Consequently, the dejected family floats up into the blue, blue sky. Pages turn sky blue in a post-divorce attempt at rehabilitation. “My mother painted every wall and ceiling and floor a different shade of blue, and the empty rooms were so enormous that their edges looked to me like horizon lines.” As the reader swims through washes of color, he or she is beckoned to unpack the cult of metaphor. When we need them, metaphors can be a saving banister. Sometimes it is easier to invest in metaphor than in the world.
This collection is essentially a cross-country travel guide for the curelessly nomadic. Hurt seeks resolution and solace as she reflects on the reciprocal nature of family histories; she blurs into the superego of her daughter, and there is a subtle shift as things move from a child protagonist misinterpreting the words of her parents to an adult protagonist being misunderstood by her daughter. Her daughter develops a familiar affinity for theft, mirroring the impulses of her mother; rubies, purse straps, dolls, and even baby teeth go missing, gleaming in seclusion like precious pearls. “There we stood, stuck in a shame loop: lady see, lady do—the two of us blushing in tandem like siren lights.” The blood rushes to their faces as they interlock guilty secrets, and in the final moments, the reader is immersed in a flash of red.
Red evokes violence and death, yet far more haunting are the furrows of life refusing to succumb to stasis. Body parts live on long after death. Dead parakeets wriggle in shoeboxes lost to the garage, filled with nervous worms, and eye balls wink in the casket. There is a sense of disembodiment, as characters struggle to align their limbs with their sentiments. Perhaps, Hurt seems to suggest, motherhood is a masquerade.

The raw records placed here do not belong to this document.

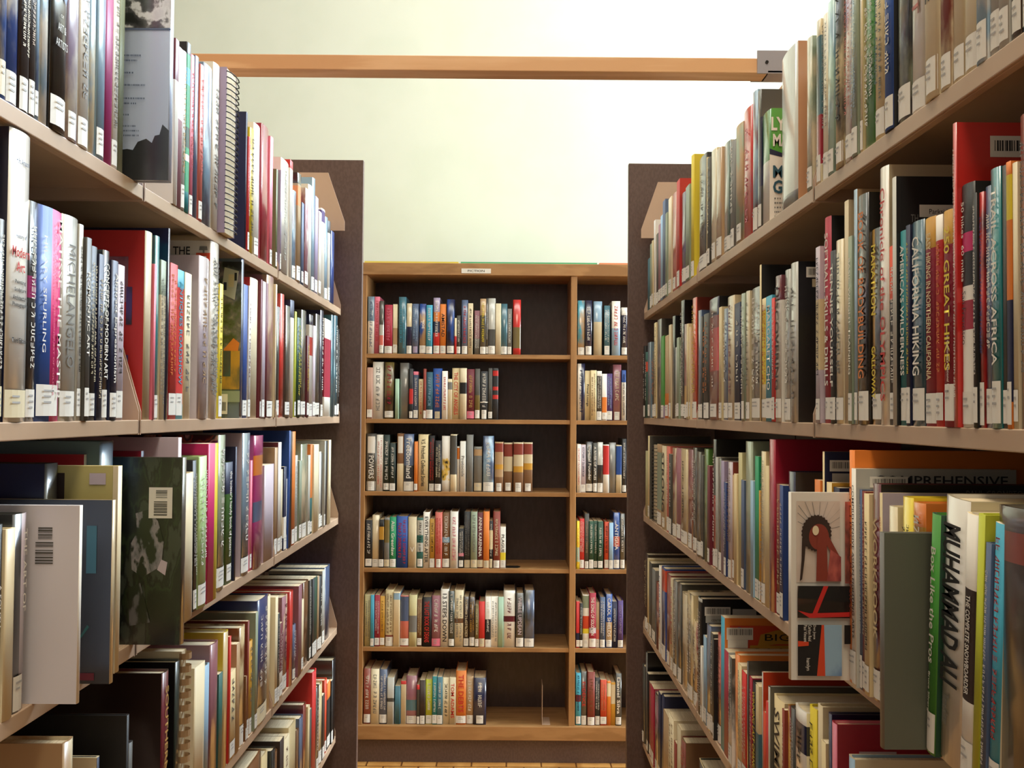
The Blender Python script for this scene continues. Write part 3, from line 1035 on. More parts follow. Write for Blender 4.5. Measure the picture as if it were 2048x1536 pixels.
random.seed(11)
books = []
for ln in TABLE.strip().split('\n'):
    spec, _, title = ln.partition('|')
    t = spec.split()
    b = dict(sh=t[0], y=int(t[1])/1e4, w=int(t[2])/1e4, h=int(t[3])/1e3, p=int(t[4])/1e3, col=t[5], title=title.strip(),
             bands=[], t=None, s='w', c=None, v=None, k=0.0, P=False, S=False, g=False, q=False, id=None, hide=False)
    for o in t[6:]:
        if o == 'x' or o == 'x=0': b['s'] = None
        elif o in ('P', 'S', 'g', 'q'): b[o] = True
        elif o == '~': b['hide'] = True
        elif o[0:2] == 'b=': 
            lo, hi, c = o[2:].split(':'); b['bands'].append((float(lo), float(hi), c))
        elif o[0:2] == 'v=': a, c = o[2:].split(':'); b['v'] = (float(a), c)
        elif o[0:2] == 't=': b['t'] = o[2:]
        elif o[0:2] == 's=': b['s'] = o[2:]
        elif o[0:2] == 'c=': b['c'] = o[2:]
        elif o[0:2] == 'k=': b['k'] = float(o[2:])
        elif o[0:3] == 'id=': b['id'] = o[3:]
    b['x'] = 'C' == b['sh'][0]
    books.append(b)


def profile(w, bulge, n, off=0.0):
    """spine cross-section from -w/2 to w/2, bulging towards -y"""
    pts = []
    for i in range(n+1):
        a = -1 + 2*i/n
        pts.append((a*(w/2+off), -off + bulge*a*a))
    return pts


def make_book(b):
    w, h = b['w'], b['h']
    paper = b['P']
    side = b['sh'][0]
    d = min(max(.125, h*.74), (.27 if side == 'C' else .214 + b['p']))
    if side != 'C' and h < .2: d = min(d, .15)
    root = empty('spiral_bound_book' if b['S'] else 'book')
    rz = {'L': PI/2, 'R': -PI/2, 'C': 0}[side]
    if side == 'C':
        root.location = (b['y'], YC + .012 - b['p']*.0 + random.uniform(-.003, .004), ZC[b['sh']] + CAMZ)
    else:
        xf = (XL + b['p']) if side == 'L' else (XR - b['p'])
        root.location = (xf, b['y'], ZS[b['sh']] + CAMZ)
    lean = math.radians(b['k'])
    if lean:
        s = -1 if side == 'L' else 1
        root.rotation_euler = (0, s*lean, rz)
        root.rotation_mode = 'XYZ'
        R = Matrix.Rotation(rz, 4, 'Z') @ Matrix.Rotation(s*lean, 4, 'Y')
        root.rotation_euler = R.to_euler()
        root.location.z += math.sin(lean)*w/2
    else: root.rotation_euler = (0, 0, rz)
    b['root'] = root; b['d'] = d
    gl = b['g']
    bt = .0009 if paper else .0026
    n = 4 if w < .012 else 6
    bulge = (.0006 if paper else min(.0035, w*.09))
    # materials
    mats = []; 
    def mi(code, g=gl):
        mm = mat(code, g)
        if mm not in mats: mats.append(mm)
        return mats.index(mm)
    base = mi(b['col'])
    zl = [0.0, h]
    for lo, hi, c in b['bands']:
        for z in (lo*h, hi*h):
            if all(abs(z-q) > h*.012 for q in zl): zl.append(z)
    zl.sort()
    def band_at(z):
        r = base
        for lo, hi, c in b['bands']:
            if lo*h <= z <= hi*h: r = mi(c)
        return r
    if not b['S']:
        prof = profile(w, bulge, n)
        outer = [(-w/2, d)] + prof + [(w/2, d)]
        inp = [(x*(w/2-bt)/(w/2), y+bt) for x, y in prof]
        inner = [(-w/2+bt, d)] + inp + [(w/2-bt, d)]
        v, f, idx, sm = [], [], [], []
        K = len(outer)
        for z in zl:
            v += [(x, y, z) for x, y in outer]
        for li in range(len(zl)-1):
            zm = (zl[li]+zl[li+1])/2
            bi = band_at(zm)
            for j in range(K-1):
                a = li*K+j
                f.append((a, a+1, a+1+K, a+K))
                spine = 1 <= j <= K-3
                q = bi
                if not spine and b['c']: q = mi(b['c'])
                if spine and b['v'] and (outer[j][0]+outer[j+1][0])/2/w+.5 > b['v'][0]: q = mi(b['v'][1])
                idx.append(q); sm.append(spine)
        n0 = len(v)
        for z in (0, h): v += [(x, y, z) for x, y in inner]
        for j in range(K-1):
            f.append((n0+j+1, n0+j, n0+K+j, n0+K+j+1)); idx.append(base); sm.append(False)
        top = (len(zl)-1)*K
        edge = mi(b['c']) if b['c'] else base
        for j in range(K-1):
            tb = band_at(h*.99) if not b['c'] else edge
            f.append((j+1, j, n0+j, n0+j+1)); idx.append(edge); sm.append(False)
            f.append((top+j, top+j+1, n0+K+j+1, n0+K+j)); idx.append(tb); sm.append(False)
        f.append((0, top, n0+K, n0)); idx.append(edge); sm.append(False)
        f.append((K-1, n0+K-1, n0+2*K-1, top+K-1)); idx.append(edge); sm.append(False)
        mesh_obj('cover', v, f, mats, idx, root, sm, random.uniform(-.15, .12))
        ins = .0004 if paper else .0035
        pw = w/2 - bt - .0002
        if pw > .0008:
            MB().box(-pw, pw, bulge+bt+.0006, d-ins-.001, ins, h-ins).build('pages', M_PAGE, root)
    else:
        bulge = 0
        cv = MB().box(-w/2, -w/2+.0008, .010, d, 0, h).box(w/2-.0008, w/2, .010, d, 0, h)
        cv.build('cover', mat(b['col'], False), root)
        MB().box(-w/2+.001, w/2-.001, .011, d-.001, .001, h-.001).build('pages', M_PAGE, root)
        coil = MB(); nr = int(h/.0105) if b['id'] != 'scissor' else int(h/.02)
        for i in range(nr):
            z = .008 + (h-.016)*i/(nr-1)
            r = w/2 + .0015
            if b['id'] == 'scissor':
                pts = [(r*math.sin(a)*1.0, .009 - .011*math.cos(a)) for a in [(-1+2*q/8)*2.1 for q in range(9)]]
                for q in range(8):
                    (xa_, ya_), (xb_, yb_) = pts[q], pts[q+1]
                    coil.quad((xa_, ya_, z-.005), (xb_, yb_, z-.005), (xb_, yb_, z+.005), (xa_, ya_, z+.005))
            else:
                pts = [(r*math.cos(2*PI*q/10), .009+.009*math.sin(2*PI*q/10), z+.002*math.sin(2*PI*q/10)) for q in range(10)]
                coil.tube(pts, .0011, 0, 5, True)
        coil.build('binding_coil', M_DARKM if b['id'] != 'scissor' else mat('tn'), root)
    # call number label
    lab_top = 0
    if b['s'] and not b['S']:
        z0, z1 = random.uniform(.002, .007), min(random.uniform(.033, .042), h*.2); lw = w*random.uniform(.8, .97)
        pr = profile(lw, bulge*.92, 4, .0003)
        v = [(x, y-.0002, z) for z in (z0, z1) for x, y in pr]; f = [(i, i+1, i+6, i+5) for i in range(4)]
        ii = [0]*4
        for q in range(2 if random.random() < .7 else 3):
            z = z1 - .008 - q*.0065; a = lw*.28
            k = len(v); v += [(-a, -.0008, z), (a*random.uniform(.2, .9), -.0008, z), (a*random.uniform(.2, .9), -.0008, z+.0022), (-a, -.0008, z+.0022)]
            v[k+2] = (v[k+1][0], -.0008, z+.0022)
            f.append((k, k+1, k+2, k+3)); ii.append(1)
        o = mesh_obj('spine_label', v, f, [M_STICK if b['s'] == 'w' else mat(b['s']), M_INK], ii, root)
        lab_top = z1
    if b['q']:
        pr = profile(w*.72, bulge*.5, 4, .0003)
        mesh_obj('spine_label', [(x, y-.0002, z) for z in (h*.66, h*.95) for x, y in pr], [(i, i+1, i+6, i+5) for i in range(4)], [M_STICK], [0]*4, root)
    if b['t'] and not b['S']:
        tm = mat(b['t'])
        z0 = max(lab_top + .008, h*.06); z1 = h*(.63 if b['q'] else .95)
        L = z1 - z0; cz = (z0+z1)/2; yy = -.0007
        if b['title'] and b['id'] not in ('modernart', 'marathon', 'artists', 'ali'):
            M = frame((0, yy, cz), (0, 0, -1), (1, 0, 0))
            hh = w*(.52 if len(b['title']) < 26 else .42)
            if b['id'] == 'snow': L = h*.40; hh = w*.34; M = frame((0, yy, h*.51), (0, 0, -1), (1, 0, 0))
            if b['id'] == 'box': L = h*.52; M = frame((0, yy, h*.62), (0, 0, -1), (1, 0, 0))
            if len(b['title']) == 1:
                text_mesh('title', b['title'], tm, root, w*.5, w*.6, frame((0, yy, h*.36), (1, 0, 0), (0, 0, 1)))
            else:
                text_mesh('title', b['title'], tm, root, L*.93, hh, M, cap=None if L*.93/len(b['title']) < hh*1.0 else 1.3, bold=.012)
        elif not b['id'] in ('modernart', 'marathon', 'matisse', 'michel', 'fifty', 'artof', 'artists', 'ali'):
            mb = MB()
            rows = [(0, w*.4)] if (w < .02 or random.random() < .55) else [(-w*.2, w*.26), (w*.2, w*.22)]
            for cx, gh in rows:
                gh = min(gh, .016); gw = gh*.62; st = gh*.15
                z = z1 - random.uniform(.0, .12)*L
                zend = z0 + random.uniform(.0, .15)*L
                gap_at = random.uniform(.35, .65)
                while z - gw > zend:
                    fr = (z1 - z)/L
                    if abs(fr-gap_at) < .06: z -= gh*.3
                    if z - gw <= zend: break
                    xa_, xb_ = cx-gh/2, cx+gh/2
                    kinds = random.sample(['l', 'r', 't', 'm', 'b', 'd'], 3)
                    for kd in kinds:
                        if kd == 'l': q = (xa_, xb_, z-st, z)
                        elif kd == 'r': q = (xa_, xb_, z-gw, z-gw+st)
                        elif kd == 't': q = (xb_-st, xb_, z-gw, z)
                        elif kd == 'm': q = (cx-st/2, cx+st/2, z-gw, z)
                        elif kd == 'b': q = (xa_, xa_+st, z-gw, z)
                        else:
                            mb.quad((xa_, yy, z-st), (xa_, yy, z), (xb_, yy, z-gw+st), (xb_, yy, z-gw)); continue
                        mb.quad((q[0], yy, q[2]), (q[1], yy, q[2]), (q[1], yy, q[3]), (q[0], yy, q[3]))
                    z -= gw*1.35 if random.random() > .16 else gw*2.1
            if mb.v: mb.build('lettering', tm, root)
    return root


for b in books: make_book(b)


def screen_area(b):
    """rough size of the spine in the photograph, for choosing the 300 largest"""
    z = (ZC if b['sh'][0] == 'C' else ZS)[b['sh']]
    if b['sh'][0] == 'C': px = b['w']*2050/YC; Y = YC
    else:
        Y = b['y']; X = (-XL - b['p']) if b['sh'][0] == 'L' else XR - b['p']
        px = b['w']*X*2050/(Y*Y)
    vt = min(1536, max(0, 827-(z+b['h'])/Y*2050)); vb = min(1536, max(0, 827-z/Y*2050))
    return px*(vb-vt) + (1e6 if b['id'] else 0)


books.sort(key=screen_area, reverse=True)
for b in books[300:]: b['stuff'] = True


def gather(bs, name):
    v, f, ii, sm, tn, mats = [], [], [], [], [], []
    for b in bs:
        r = b['root']
        Mw = Matrix.Translation(r.location) @ r.rotation_euler.to_matrix().to_4x4()
        for ch in list(CHILD.get(r.name, [])):
            me = ch.data; n = len(v)
            v += [tuple(Mw @ q.co) for q in me.vertices]
            at = me.attributes.get('tone')
            for p in me.polygons:
                f.append(tuple(n+k for k in p.vertices)); sm.append(p.use_smooth)
                mm = me.materials[p.material_index]
                if mm not in mats: mats.append(mm)
                ii.append(mats.index(mm)); tn.append(at.data[p.index].value if at else 0.0)
            bpy.data.objects.remove(ch)
        bpy.data.objects.remove(r)
    o = mesh_obj(name, v, f, mats, ii, None, sm, 0.0)
    o.data.attributes['tone'].data.foreach_set('value', tn)
    return o


CHILD = {}
for o in COL.objects:
    if o.parent: CHILD.setdefault(o.parent.name, []).append(o)
rest = gather([b for b in books if b.get('stuff')], 'small_books')
tag(rest, 'all the smaller and more distant books filling the remaining places on every shelf', 'books', kind='stuff')
BY = {b['id']: b for b in books if b['id']}


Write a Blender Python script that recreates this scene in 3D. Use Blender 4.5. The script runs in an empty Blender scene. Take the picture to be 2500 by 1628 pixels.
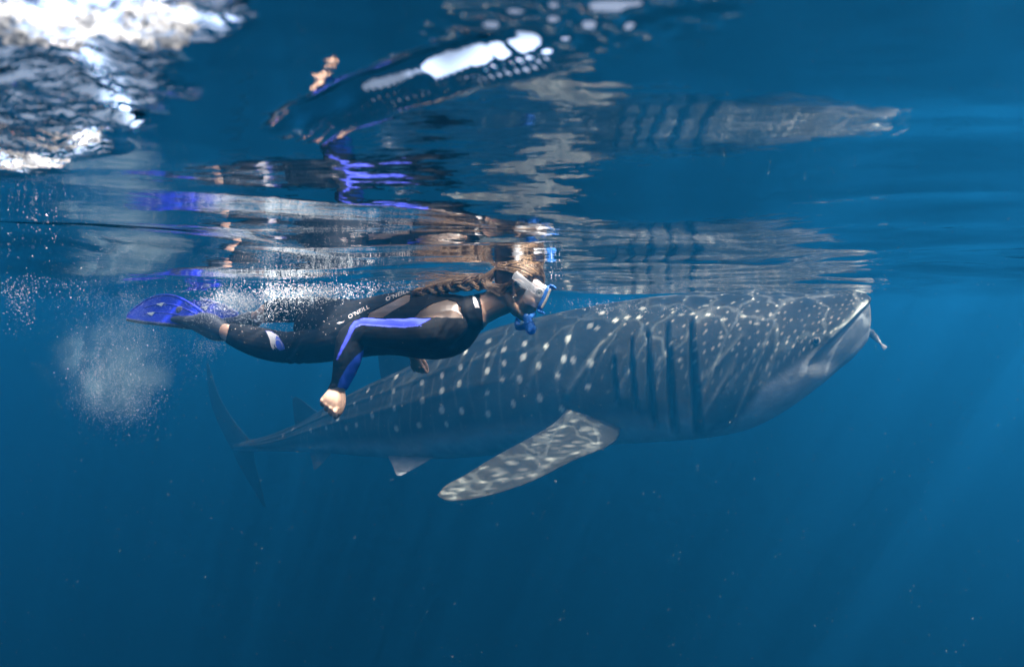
import bpy, bmesh, math, random
import numpy as np
from mathutils import Vector, Matrix, noise as mnoise
from mathutils.bvhtree import BVHTree

random.seed(7)
RNG = np.random.default_rng(7)
SC = bpy.context.scene
COL = SC.collection
rad = math.radians

# ------------------------------------------------------------------ camera
F = 1400.0                      # focal length in photo pixels (photo 2500 x 1628)
PITCH = rad(2.82)               # camera looks slightly down
CAM_Z = -0.22                   # just under the surface (mean surface z = 0)
cam_d = bpy.data.cameras.new('camera')
cam_d.sensor_width = 36.0
cam_d.lens = 36.0 * F / 2500.0
cam_d.clip_start = 0.02
cam_d.clip_end = 2000
cam_d.dof.use_dof = True
cam_d.dof.focus_distance = 2.9
cam_d.dof.aperture_fstop = 3.2
cam = bpy.data.objects.new('camera', cam_d)
COL.objects.link(cam)
cam.location = (0, 0, CAM_Z)
cam.rotation_euler = (math.pi / 2 - PITCH, 0, 0)
SC.camera = cam

# ------------------------------------------------------------------ sky, sun, exposure
SUN_TRAVEL = Vector((-0.34, 0.24, -0.91)).normalized()     # from upper right, behind the camera
sun_dir = -SUN_TRAVEL
sun_el = math.asin(sun_dir.z)
sun_az = math.atan2(sun_dir.x, sun_dir.y)                  # clockwise from +Y
world = bpy.data.worlds.new('World')
SC.world = world
world.use_nodes = True
wn = world.node_tree
bg = wn.nodes['Background']
sky = wn.nodes.new('ShaderNodeTexSky')
sky.sky_type = 'NISHITA'
sky.sun_disc = False
sky.sun_elevation = sun_el
sky.sun_rotation = sun_az
sky.air_density = 1.0
sky.dust_density = 10.0
sky.ozone_density = 0.3
wn.links.new(sky.outputs[0], bg.inputs[0])
bg.inputs[1].default_value = 0.15
sun_d = bpy.data.lights.new('sun', 'SUN')
sun_d.energy = 3.4
sun_d.angle = rad(0.5)
sun_d.color = (1.0, 0.95, 0.87)
sun = bpy.data.objects.new('sun', sun_d)
COL.objects.link(sun)
sun.rotation_euler = SUN_TRAVEL.to_track_quat('-Z', 'Y').to_euler()
SC.view_settings.view_transform = 'Standard'
SC.view_settings.look = 'None'
SC.view_settings.gamma = 1.0
SC.view_settings.use_curve_mapping = False
SC.view_settings.exposure = 1.5
cy = SC.cycles
cy.use_denoising = True
cy.denoiser = 'OPENIMAGEDENOISE'
cy.use_adaptive_sampling = True
cy.adaptive_threshold = 0.02
cy.max_bounces = 6
cy.diffuse_bounces = 2
cy.glossy_bounces = 2
cy.transmission_bounces = 4
cy.transparent_max_bounces = 24
cy.volume_bounces = 0
cy.volume_step_rate = 2.0
cy.caustics_reflective = False
cy.caustics_refractive = False
cy.sample_clamp_indirect = 4.0

# ------------------------------------------------------------------ helpers
def P(px, py, D):
    """world point seen at photo pixel (px, py), D metres along the optical axis"""
    xc = (px - 1250.0) / F * D
    yc = (814.0 - py) / F * D
    return Vector((xc, D * math.cos(PITCH) + yc * math.sin(PITCH), CAM_Z - D * math.sin(PITCH) + yc * math.cos(PITCH)))

def tag(o, label=None, cat=None, group=None, kind=None):
    if label: o['label'] = label
    if cat: o['category'] = cat
    if group: o['group'] = group
    if kind: o['kind'] = kind
    return o

def empty(name, loc):
    o = bpy.data.objects.new(name, None)
    o.location = loc
    o.empty_display_size = 0.1
    COL.objects.link(o)
    return o

def link(name, me, mats, parent=None):
    o = bpy.data.objects.new(name, me)
    COL.objects.link(o)
    for m in (mats if isinstance(mats, (list, tuple)) else [mats]):
        me.materials.append(m)
    if parent is not None:
        o.parent = parent
        o.matrix_parent_inverse = Matrix.Translation(-parent.matrix_basis.translation) if parent.type == 'EMPTY' else parent.matrix_basis.inverted()
    return o

def mesh_np(name, v, f, smooth=True):
    me = bpy.data.meshes.new(name)
    me.from_pydata([tuple(map(float, p)) for p in v], [], [tuple(map(int, q)) for q in f])
    if smooth:
        me.polygons.foreach_set('use_smooth', [True] * len(me.polygons))
    me.update()
    return me

def mesh_fast(name, v, f, smooth=True):
    """v (n,3) array, f (m,k) array with constant k"""
    me = bpy.data.meshes.new(name)
    n, m, k = len(v), len(f), f.shape[1]
    me.vertices.add(n)
    me.vertices.foreach_set('co', np.ascontiguousarray(v, dtype=np.float32).ravel())
    me.loops.add(m * k)
    me.loops.foreach_set('vertex_index', np.ascontiguousarray(f, dtype=np.int32).ravel())
    me.polygons.add(m)
    me.polygons.foreach_set('loop_start', np.arange(0, m * k, k, dtype=np.int32))
    me.update(calc_edges=True)
    me.validate()
    if smooth:
        me.polygons.foreach_set('use_smooth', np.ones(len(me.polygons), dtype=bool))
    return me

def grid_faces(nr, nc, wrap=False):
    i = np.arange(nr - 1)[:, None]
    j = np.arange(nc if wrap else nc - 1)[None, :]
    j2 = (j + 1) % nc
    a = i * nc + j; b = i * nc + j2; c = (i + 1) * nc + j2; d = (i + 1) * nc + j
    return np.stack([a, b, c, d], -1).reshape(-1, 4)

def catmull(pts, n):
    """smooth interpolation of an (m,k) list at n samples, uniform in chord length"""
    p = np.array(pts, dtype=float)
    d = np.r_[0, np.cumsum(np.maximum(1e-6, np.linalg.norm(np.diff(p[:, :3], axis=0), axis=1)))]
    t = np.linspace(0, d[-1], n)
    out = np.empty((n, p.shape[1]))
    m = np.gradient(p, d, axis=0)
    k = np.clip(np.searchsorted(d, t, side='right') - 1, 0, len(d) - 2)
    h = (d[k + 1] - d[k])[:, None]
    u = ((t - d[k]) / (d[k + 1] - d[k]))[:, None]
    out = ((2*u**3 - 3*u**2 + 1) * p[k] + (u**3 - 2*u**2 + u) * h * m[k] + (-2*u**3 + 3*u**2) * p[k+1] + (u**3 - u**2) * h * m[k+1])
    return out

def tube(pts, n=24, seg=16, up=(0, 0, 1), round_ends=True):
    """pts: rows (x,y,z, ru, rl) -> closed tube; ru along 'up', rl across"""
    q = catmull(pts, n)
    c = q[:, :3]; ru = np.maximum(q[:, 3], 1e-4); rl = np.maximum(q[:, 4], 1e-4)
    T = np.gradient(c, axis=0); T /= np.linalg.norm(T, axis=1)[:, None]
    if round_ends:
        k0 = [0.35, 0.72, 0.93]
        pre = np.array([c[0] - T[0] * min(ru[0], rl[0]) * s for s in (0.95, 0.7, 0.36)])
        post = np.array([c[-1] + T[-1] * min(ru[-1], rl[-1]) * s for s in (0.36, 0.7, 0.95)])
        c = np.vstack([pre, c, post]); T = np.vstack([[T[0]] * 3, T, [T[-1]] * 3])
        ru = np.r_[ru[0] * np.array(k0), ru, ru[-1] * np.array(k0[::-1])]
        rl = np.r_[rl[0] * np.array(k0), rl, rl[-1] * np.array(k0[::-1])]
    upv = np.array(up, float)
    L = np.cross(T, upv); L /= np.maximum(1e-9, np.linalg.norm(L, axis=1))[:, None]
    U = np.cross(L, T)
    a = np.linspace(0, 2 * math.pi, seg, endpoint=False)
    v = c[:, None, :] + U[:, None, :] * (np.cos(a)[None, :, None] * ru[:, None, None]) + L[:, None, :] * (np.sin(a)[None, :, None] * rl[:, None, None])
    nr = len(c)
    v = v.reshape(-1, 3)
    f = [tuple(x) for x in grid_faces(nr, seg, True)]
    f.append(tuple(range(seg - 1, -1, -1)))
    f.append(tuple(range((nr - 1) * seg, nr * seg)))
    return v, f

def merge(parts):
    V, Fc, o = [], [], 0
    for v, f in parts:
        V.extend(map(tuple, v)); Fc.extend([tuple(i + o for i in q) for q in f]); o += len(v)
    return V, Fc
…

Yet somehow, writing offers a semblance of control, reflecting the Wizard himself: “A lesson / in Western confession: Story / is the curtain I work behind.” Ultimately, Hurt ascribes to the affliction of lonely authors. Sometimes, in our solitary moments, poetry can quench our thirst for intimacy, making use of magic tricks and props to evoke sorcery. Enveloped in the craft, the poet unravels memory, “punching out windows” of childhood homes. She stands naked on the page, baring all for a series of gleaming and nuanced words awaiting misinterpretation. “Anything to save the Poem, She says.” Like many heartbroken authors, Hurt mourns that sometimes poems can feel more intimate than people.
Finally, the collection culminates in apology. The narrator laments her struggle to translate her daughter’s estranged language: “There are sixty-seven terms for red, forty-two for leaving, but none for sorry.” Her daughter’s words disintegrate into the guttural inclinations of language divorced from meaning, the “tk tk of fingernails on drywall, / sh sh of lace on tile,” until, finally, the metaphors unfurl: “Some crumble in my hands— / that’s how sorry I am.” And so, we awaken in the calm after the storm, like Dorothy— back in black and white, back in Kansas, and wondering how we got here.